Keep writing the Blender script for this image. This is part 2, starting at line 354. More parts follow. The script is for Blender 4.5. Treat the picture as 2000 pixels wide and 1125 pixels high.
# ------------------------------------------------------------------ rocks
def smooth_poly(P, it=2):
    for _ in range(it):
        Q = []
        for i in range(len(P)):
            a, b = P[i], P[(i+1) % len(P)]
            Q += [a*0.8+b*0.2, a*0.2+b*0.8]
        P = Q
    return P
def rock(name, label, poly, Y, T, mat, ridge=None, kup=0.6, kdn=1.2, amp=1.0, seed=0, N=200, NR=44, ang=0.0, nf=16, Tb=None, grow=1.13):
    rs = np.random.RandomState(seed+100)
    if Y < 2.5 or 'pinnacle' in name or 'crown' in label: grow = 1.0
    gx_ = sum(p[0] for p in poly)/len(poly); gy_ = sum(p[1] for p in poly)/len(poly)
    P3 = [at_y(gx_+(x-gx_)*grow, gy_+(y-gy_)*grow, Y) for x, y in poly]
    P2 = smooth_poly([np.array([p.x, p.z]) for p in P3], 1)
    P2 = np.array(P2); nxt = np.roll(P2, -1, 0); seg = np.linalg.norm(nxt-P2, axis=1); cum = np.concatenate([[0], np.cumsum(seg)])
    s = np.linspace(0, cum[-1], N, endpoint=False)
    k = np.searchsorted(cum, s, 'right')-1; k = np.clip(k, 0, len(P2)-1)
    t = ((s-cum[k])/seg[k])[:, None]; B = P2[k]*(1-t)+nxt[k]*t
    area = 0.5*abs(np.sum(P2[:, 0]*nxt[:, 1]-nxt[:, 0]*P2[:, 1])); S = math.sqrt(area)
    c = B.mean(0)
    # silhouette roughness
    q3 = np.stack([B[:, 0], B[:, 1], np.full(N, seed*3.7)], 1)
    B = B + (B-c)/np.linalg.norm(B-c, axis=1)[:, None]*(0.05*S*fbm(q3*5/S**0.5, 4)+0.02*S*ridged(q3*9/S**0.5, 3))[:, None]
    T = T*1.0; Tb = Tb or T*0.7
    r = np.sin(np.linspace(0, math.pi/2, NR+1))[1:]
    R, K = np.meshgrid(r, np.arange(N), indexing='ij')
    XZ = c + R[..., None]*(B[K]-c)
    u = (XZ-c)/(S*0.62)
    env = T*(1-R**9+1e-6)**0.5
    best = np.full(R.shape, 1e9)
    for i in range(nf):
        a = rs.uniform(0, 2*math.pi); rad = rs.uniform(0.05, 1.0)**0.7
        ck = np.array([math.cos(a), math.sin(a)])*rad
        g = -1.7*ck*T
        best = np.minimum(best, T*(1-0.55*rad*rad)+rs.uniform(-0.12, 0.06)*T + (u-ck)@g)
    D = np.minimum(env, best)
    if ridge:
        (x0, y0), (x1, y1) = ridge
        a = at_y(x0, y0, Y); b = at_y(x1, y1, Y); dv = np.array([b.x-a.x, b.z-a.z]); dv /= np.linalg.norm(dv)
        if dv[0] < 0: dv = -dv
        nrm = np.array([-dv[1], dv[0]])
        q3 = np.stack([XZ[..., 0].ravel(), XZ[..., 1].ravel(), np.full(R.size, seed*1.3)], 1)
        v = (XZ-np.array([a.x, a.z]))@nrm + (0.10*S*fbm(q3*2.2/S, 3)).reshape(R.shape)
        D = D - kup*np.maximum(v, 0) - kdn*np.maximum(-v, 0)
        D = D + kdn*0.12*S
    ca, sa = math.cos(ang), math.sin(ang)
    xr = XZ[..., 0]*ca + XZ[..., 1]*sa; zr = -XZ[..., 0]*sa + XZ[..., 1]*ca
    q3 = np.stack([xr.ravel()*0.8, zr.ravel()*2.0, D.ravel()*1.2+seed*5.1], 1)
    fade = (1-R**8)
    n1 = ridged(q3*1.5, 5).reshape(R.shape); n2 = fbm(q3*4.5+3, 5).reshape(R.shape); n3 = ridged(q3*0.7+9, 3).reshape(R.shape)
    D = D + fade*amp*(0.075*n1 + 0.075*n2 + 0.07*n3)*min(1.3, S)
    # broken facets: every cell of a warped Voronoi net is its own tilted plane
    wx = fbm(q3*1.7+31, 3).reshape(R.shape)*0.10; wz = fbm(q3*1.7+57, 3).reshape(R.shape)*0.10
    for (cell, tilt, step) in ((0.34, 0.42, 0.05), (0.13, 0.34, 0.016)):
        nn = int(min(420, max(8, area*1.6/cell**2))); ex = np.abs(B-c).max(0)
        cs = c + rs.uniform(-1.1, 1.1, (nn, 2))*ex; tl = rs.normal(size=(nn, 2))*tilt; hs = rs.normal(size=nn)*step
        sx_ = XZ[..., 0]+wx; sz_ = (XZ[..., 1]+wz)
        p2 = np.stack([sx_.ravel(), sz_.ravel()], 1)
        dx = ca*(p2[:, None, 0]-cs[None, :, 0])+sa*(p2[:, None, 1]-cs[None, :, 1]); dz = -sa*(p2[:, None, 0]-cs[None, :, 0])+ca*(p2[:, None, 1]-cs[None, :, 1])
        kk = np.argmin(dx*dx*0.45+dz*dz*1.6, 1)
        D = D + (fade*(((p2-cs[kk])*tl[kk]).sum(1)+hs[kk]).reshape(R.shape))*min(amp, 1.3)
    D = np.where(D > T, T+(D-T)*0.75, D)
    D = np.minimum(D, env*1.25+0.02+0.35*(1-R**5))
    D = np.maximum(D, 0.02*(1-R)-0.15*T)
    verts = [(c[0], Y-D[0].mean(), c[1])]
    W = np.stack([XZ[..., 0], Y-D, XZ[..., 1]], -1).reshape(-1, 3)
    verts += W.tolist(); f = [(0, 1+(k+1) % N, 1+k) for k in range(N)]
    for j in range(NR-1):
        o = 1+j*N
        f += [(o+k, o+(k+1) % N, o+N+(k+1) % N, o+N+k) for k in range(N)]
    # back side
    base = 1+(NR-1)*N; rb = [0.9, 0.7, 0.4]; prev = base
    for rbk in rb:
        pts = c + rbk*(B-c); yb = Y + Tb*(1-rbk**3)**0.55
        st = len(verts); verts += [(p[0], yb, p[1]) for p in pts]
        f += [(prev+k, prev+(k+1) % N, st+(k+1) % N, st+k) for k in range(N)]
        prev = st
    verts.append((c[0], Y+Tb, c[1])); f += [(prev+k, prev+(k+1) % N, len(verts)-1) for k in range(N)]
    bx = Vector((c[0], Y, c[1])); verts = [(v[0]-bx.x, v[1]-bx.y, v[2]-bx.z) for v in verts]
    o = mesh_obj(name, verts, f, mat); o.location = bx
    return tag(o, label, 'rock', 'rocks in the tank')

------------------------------

Exercise aim :: Copy out each line exactly as written.

Result below ::
Keep writing the Blender script for this image. This is part 2, starting at line 354. More parts follow. The script is for Blender 4.5. Treat the picture as 2000 pixels wide and 1125 pixels high.
# ------------------------------------------------------------------ rocks
def smooth_poly(P, it=2):
    for _ in range(it):
        Q = []
        for i in range(len(P)):
            a, b = P[i], P[(i+1) % len(P)]
            Q += [a*0.8+b*0.2, a*0.2+b*0.8]
        P = Q
    return P
def rock(name, label, poly, Y, T, mat, ridge=None, kup=0.6, kdn=1.2, amp=1.0, seed=0, N=200, NR=44, ang=0.0, nf=16, Tb=None, grow=1.13):
    rs = np.random.RandomState(seed+100)
    if Y < 2.5 or 'pinnacle' in name or 'crown' in label: grow = 1.0
    gx_ = sum(p[0] for p in poly)/len(poly); gy_ = sum(p[1] for p in poly)/len(poly)
    P3 = [at_y(gx_+(x-gx_)*grow, gy_+(y-gy_)*grow, Y) for x, y in poly]
    P2 = smooth_poly([np.array([p.x, p.z]) for p in P3], 1)
    P2 = np.array(P2); nxt = np.roll(P2, -1, 0); seg = np.linalg.norm(nxt-P2, axis=1); cum = np.concatenate([[0], np.cumsum(seg)])
    s = np.linspace(0, cum[-1], N, endpoint=False)
    k = np.searchsorted(cum, s, 'right')-1; k = np.clip(k, 0, len(P2)-1)
    t = ((s-cum[k])/seg[k])[:, None]; B = P2[k]*(1-t)+nxt[k]*t
    area = 0.5*abs(np.sum(P2[:, 0]*nxt[:, 1]-nxt[:, 0]*P2[:, 1])); S = math.sqrt(area)
    c = B.mean(0)
    # silhouette roughness
    q3 = np.stack([B[:, 0], B[:, 1], np.full(N, seed*3.7)], 1)
    B = B + (B-c)/np.linalg.norm(B-c, axis=1)[:, None]*(0.05*S*fbm(q3*5/S**0.5, 4)+0.02*S*ridged(q3*9/S**0.5, 3))[:, None]
    T = T*1.0; Tb = Tb or T*0.7
    r = np.sin(np.linspace(0, math.pi/2, NR+1))[1:]
    R, K = np.meshgrid(r, np.arange(N), indexing='ij')
    XZ = c + R[..., None]*(B[K]-c)
    u = (XZ-c)/(S*0.62)
    env = T*(1-R**9+1e-6)**0.5
    best = np.full(R.shape, 1e9)
    for i in range(nf):
        a = rs.uniform(0, 2*math.pi); rad = rs.uniform(0.05, 1.0)**0.7
        ck = np.array([math.cos(a), math.sin(a)])*rad
        g = -1.7*ck*T
        best = np.minimum(best, T*(1-0.55*rad*rad)+rs.uniform(-0.12, 0.06)*T + (u-ck)@g)
    D = np.minimum(env, best)
    if ridge:
        (x0, y0), (x1, y1) = ridge
        a = at_y(x0, y0, Y); b = at_y(x1, y1, Y); dv = np.array([b.x-a.x, b.z-a.z]); dv /= np.linalg.norm(dv)
        if dv[0] < 0: dv = -dv
        nrm = np.array([-dv[1], dv[0]])
        q3 = np.stack([XZ[..., 0].ravel(), XZ[..., 1].ravel(), np.full(R.size, seed*1.3)], 1)
        v = (XZ-np.array([a.x, a.z]))@nrm + (0.10*S*fbm(q3*2.2/S, 3)).reshape(R.shape)
        D = D - kup*np.maximum(v, 0) - kdn*np.maximum(-v, 0)
        D = D + kdn*0.12*S
    ca, sa = math.cos(ang), math.sin(ang)
    xr = XZ[..., 0]*ca + XZ[..., 1]*sa; zr = -XZ[..., 0]*sa + XZ[..., 1]*ca
    q3 = np.stack([xr.ravel()*0.8, zr.ravel()*2.0, D.ravel()*1.2+seed*5.1], 1)
    fade = (1-R**8)
    n1 = ridged(q3*1.5, 5).reshape(R.shape); n2 = fbm(q3*4.5+3, 5).reshape(R.shape); n3 = ridged(q3*0.7+9, 3).reshape(R.shape)
    D = D + fade*amp*(0.075*n1 + 0.075*n2 + 0.07*n3)*min(1.3, S)
    # broken facets: every cell of a warped Voronoi net is its own tilted plane
    wx = fbm(q3*1.7+31, 3).reshape(R.shape)*0.10; wz = fbm(q3*1.7+57, 3).reshape(R.shape)*0.10
    for (cell, tilt, step) in ((0.34, 0.42, 0.05), (0.13, 0.34, 0.016)):
        nn = int(min(420, max(8, area*1.6/cell**2))); ex = np.abs(B-c).max(0)
        cs = c + rs.uniform(-1.1, 1.1, (nn, 2))*ex; tl = rs.normal(size=(nn, 2))*tilt; hs = rs.normal(size=nn)*step
        sx_ = XZ[..., 0]+wx; sz_ = (XZ[..., 1]+wz)
        p2 = np.stack([sx_.ravel(), sz_.ravel()], 1)
        dx = ca*(p2[:, None, 0]-cs[None, :, 0])+sa*(p2[:, None, 1]-cs[None, :, 1]); dz = -sa*(p2[:, None, 0]-cs[None, :, 0])+ca*(p2[:, None, 1]-cs[None, :, 1])
        kk = np.argmin(dx*dx*0.45+dz*dz*1.6, 1)
        D = D + (fade*(((p2-cs[kk])*tl[kk]).sum(1)+hs[kk]).reshape(R.shape))*min(amp, 1.3)
    D = np.where(D > T, T+(D-T)*0.75, D)
    D = np.minimum(D, env*1.25+0.02+0.35*(1-R**5))
    D = np.maximum(D, 0.02*(1-R)-0.15*T)
    verts = [(c[0], Y-D[0].mean(), c[1])]
    W = np.stack([XZ[..., 0], Y-D, XZ[..., 1]], -1).reshape(-1, 3)
    verts += W.tolist(); f = [(0, 1+(k+1) % N, 1+k) for k in range(N)]
    for j in range(NR-1):
        o = 1+j*N
        f += [(o+k, o+(k+1) % N, o+N+(k+1) % N, o+N+k) for k in range(N)]
    # back side
    base = 1+(NR-1)*N; rb = [0.9, 0.7, 0.4]; prev = base
    for rbk in rb:
        pts = c + rbk*(B-c); yb = Y + Tb*(1-rbk**3)**0.55
        st = len(verts); verts += [(p[0], yb, p[1]) for p in pts]
        f += [(prev+k, prev+(k+1) % N, st+(k+1) % N, st+k) for k in range(N)]
        prev = st
    verts.append((c[0], Y+Tb, c[1])); f += [(prev+k, prev+(k+1) % N, len(verts)-1) for k in range(N)]
    bx = Vector((c[0], Y, c[1])); verts = [(v[0]-bx.x, v[1]-bx.y, v[2]-bx.z) for v in verts]
    o = mesh_obj(name, verts, f, mat); o.location = bx
    return tag(o, label, 'rock', 'rocks in the tank')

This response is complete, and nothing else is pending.